Mais les projets du gouvernement du président Nana Akufo-Addo sont loin de faire l’unanimité. Selon l’activiste Bright Simons, les estimations des deux blocs n’ont pas été faites correctement.

Selon lui, si l’analyse des risques du projet et le prix du pétrole avaient été raisonnables sur le long terme, l’évaluation correcte de l’investissement nécessaire aurait été compris entre 350 et 450 millions de dollars. Or, « l’écart entre ces chiffres et le montant de 1,1 milliard de dollars que le gouvernement du Ghana est prêt à payer est terrifiant », explique l’entrepreneur.

En prêtant cet argent, le gouvernement augmente la dette nationale de 5 %

« Il est conseillé au Ghana de ralentir ce plan hallucinant visant à accroître la richesse des milliardaires norvégiens et à accumuler des centaines de millions de dollars de nouvelles dettes et de risques financiers dans le processus », poursuit Bright Simons.

En outre, une alliance composée de quinze associations issues de la société civile s’est indignée de cet accord. « En prêtant cet argent, le gouvernement augmente la dette nationale de 5 % », affirme cette dernière dans une tribune publiée dans la presse ghanéenne.

Enfin, la compagnie pétrolière russe Lukoil, qui détient une participation de 38 % dans le bloc Deepwater Tano Cape Three Points (DWT/CTP), a déclaré ne pas avoir été mise au courant de la vente éventuelle des parts d’Aker Energy à la GNPC.

Négociations en cours

Face à ces inquiétudes, le ministre de l’Énergie s’est voulu rassurant « Nous pouvons confirmer que GNPC dispose du soutien financier et des compétences techniques nécessaires pour acquérir les participations en discussion et participer à la société opératrice, qui restera inchangée ».
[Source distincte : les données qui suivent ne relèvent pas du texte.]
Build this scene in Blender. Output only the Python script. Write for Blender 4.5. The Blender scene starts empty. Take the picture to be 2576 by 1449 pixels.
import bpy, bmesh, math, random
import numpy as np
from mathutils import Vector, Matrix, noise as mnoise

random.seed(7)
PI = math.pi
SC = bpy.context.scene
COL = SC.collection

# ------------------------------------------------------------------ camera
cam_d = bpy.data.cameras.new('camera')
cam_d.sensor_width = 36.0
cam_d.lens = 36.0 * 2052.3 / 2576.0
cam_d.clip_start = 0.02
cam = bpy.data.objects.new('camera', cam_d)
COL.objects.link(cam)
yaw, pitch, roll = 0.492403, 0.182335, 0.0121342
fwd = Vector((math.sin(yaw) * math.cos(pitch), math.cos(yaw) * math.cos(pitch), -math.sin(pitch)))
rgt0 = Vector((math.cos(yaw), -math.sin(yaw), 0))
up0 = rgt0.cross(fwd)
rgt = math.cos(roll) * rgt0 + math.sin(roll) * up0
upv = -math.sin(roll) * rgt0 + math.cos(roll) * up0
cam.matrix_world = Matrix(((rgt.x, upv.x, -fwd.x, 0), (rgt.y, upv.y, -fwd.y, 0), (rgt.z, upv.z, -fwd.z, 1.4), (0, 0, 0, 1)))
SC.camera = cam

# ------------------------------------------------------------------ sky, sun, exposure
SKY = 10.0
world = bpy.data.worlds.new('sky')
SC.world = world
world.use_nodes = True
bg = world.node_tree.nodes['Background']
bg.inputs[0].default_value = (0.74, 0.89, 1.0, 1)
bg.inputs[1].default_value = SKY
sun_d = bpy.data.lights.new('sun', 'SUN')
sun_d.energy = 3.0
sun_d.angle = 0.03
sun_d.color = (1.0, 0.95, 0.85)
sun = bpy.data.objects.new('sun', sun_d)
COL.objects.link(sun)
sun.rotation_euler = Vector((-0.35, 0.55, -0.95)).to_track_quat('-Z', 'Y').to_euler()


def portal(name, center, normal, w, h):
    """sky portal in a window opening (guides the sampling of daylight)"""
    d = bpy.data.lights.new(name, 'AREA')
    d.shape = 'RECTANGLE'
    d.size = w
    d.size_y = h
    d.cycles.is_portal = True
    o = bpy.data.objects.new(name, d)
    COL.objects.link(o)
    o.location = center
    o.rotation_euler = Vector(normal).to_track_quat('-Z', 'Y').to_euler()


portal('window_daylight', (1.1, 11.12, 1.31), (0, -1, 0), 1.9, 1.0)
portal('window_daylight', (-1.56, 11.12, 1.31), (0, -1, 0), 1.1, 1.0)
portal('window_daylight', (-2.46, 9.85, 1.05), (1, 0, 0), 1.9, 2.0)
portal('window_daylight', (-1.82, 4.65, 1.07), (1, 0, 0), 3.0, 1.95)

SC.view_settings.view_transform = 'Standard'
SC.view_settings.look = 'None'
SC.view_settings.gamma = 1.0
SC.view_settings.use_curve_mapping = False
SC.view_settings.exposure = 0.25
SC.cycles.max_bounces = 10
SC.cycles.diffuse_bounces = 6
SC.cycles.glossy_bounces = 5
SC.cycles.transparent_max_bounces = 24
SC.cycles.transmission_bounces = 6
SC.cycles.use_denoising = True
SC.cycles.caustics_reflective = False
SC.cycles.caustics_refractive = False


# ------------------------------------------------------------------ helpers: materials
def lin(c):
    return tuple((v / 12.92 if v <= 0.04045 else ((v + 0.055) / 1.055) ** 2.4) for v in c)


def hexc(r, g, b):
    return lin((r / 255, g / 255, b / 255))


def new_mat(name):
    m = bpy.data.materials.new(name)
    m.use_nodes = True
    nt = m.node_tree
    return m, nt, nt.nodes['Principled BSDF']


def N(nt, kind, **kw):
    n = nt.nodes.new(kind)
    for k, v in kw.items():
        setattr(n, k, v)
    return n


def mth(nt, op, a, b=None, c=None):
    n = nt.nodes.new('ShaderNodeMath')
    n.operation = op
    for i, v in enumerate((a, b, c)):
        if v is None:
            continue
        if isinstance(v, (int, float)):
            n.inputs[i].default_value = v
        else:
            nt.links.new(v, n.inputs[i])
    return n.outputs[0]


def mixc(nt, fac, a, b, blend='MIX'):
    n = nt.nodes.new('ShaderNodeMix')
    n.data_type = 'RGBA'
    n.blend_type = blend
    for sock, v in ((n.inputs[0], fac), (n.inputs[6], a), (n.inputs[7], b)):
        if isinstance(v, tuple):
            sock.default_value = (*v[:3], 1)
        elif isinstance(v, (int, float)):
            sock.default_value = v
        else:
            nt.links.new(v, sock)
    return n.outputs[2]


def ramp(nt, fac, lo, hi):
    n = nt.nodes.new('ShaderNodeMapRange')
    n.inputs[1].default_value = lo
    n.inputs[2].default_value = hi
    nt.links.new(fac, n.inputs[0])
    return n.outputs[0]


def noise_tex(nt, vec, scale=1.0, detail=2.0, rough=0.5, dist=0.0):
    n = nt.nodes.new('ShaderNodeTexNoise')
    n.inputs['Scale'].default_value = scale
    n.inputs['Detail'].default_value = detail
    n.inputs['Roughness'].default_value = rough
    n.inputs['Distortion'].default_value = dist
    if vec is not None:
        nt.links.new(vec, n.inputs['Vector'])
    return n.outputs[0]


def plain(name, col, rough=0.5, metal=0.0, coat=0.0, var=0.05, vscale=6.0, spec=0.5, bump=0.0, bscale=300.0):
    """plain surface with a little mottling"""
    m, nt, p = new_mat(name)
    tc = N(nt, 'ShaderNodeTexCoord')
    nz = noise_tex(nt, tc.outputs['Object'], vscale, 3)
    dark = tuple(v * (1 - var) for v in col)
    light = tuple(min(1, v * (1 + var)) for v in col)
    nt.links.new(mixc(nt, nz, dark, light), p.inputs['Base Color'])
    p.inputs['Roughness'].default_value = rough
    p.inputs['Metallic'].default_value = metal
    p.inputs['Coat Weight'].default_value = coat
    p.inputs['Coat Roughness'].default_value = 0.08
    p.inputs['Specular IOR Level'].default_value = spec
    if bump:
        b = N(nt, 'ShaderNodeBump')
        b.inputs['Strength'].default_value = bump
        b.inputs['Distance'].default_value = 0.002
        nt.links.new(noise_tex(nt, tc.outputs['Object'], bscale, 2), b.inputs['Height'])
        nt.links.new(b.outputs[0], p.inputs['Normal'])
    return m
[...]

Pour le gouvernement ghanéen, il s’agit avant tout de prendre des garanties pour le futur, dans le cas les actionnaires majoritaires actuels du projet, engagés dans un « tournant vert », décideraient de reconsidérer la production des deux sites.

Nous devons corriger cette impression qu’un prix a été déterminé

« Les pays occidentaux ont extrait du pétrole dans leur arrière-cour et dans nos champs, et veulent maintenant que nous y laissions le nôtre. En tant que ressortissant d’un pays en développement, j’ai beaucoup de mal à accepter cette situation […]. S’ils nous retirent les investissements, cela signifie que nous ne pourrons pas développer nos champs et que notre pétrole restera dans le sol », à déclaré le directeur général de la GNPC Kofi Koduah Sarpong.

« Nous devons donc corriger cette impression qu’un prix a été déterminé. Ce n’est pas le cas, nous sommes en train de discuter, de négocier et de nous mettre d’accord sur le prix. Le Parlement, dans sa sagesse, a fixé un plafond que nous ne devons pas dépasser. Je tiens à féliciter le Parlement d’avoir donné un seuil au ministre. Ainsi, l’allégation selon laquelle un prix a été déterminé est erronée », a souligné Kofi Koduah Sarpong.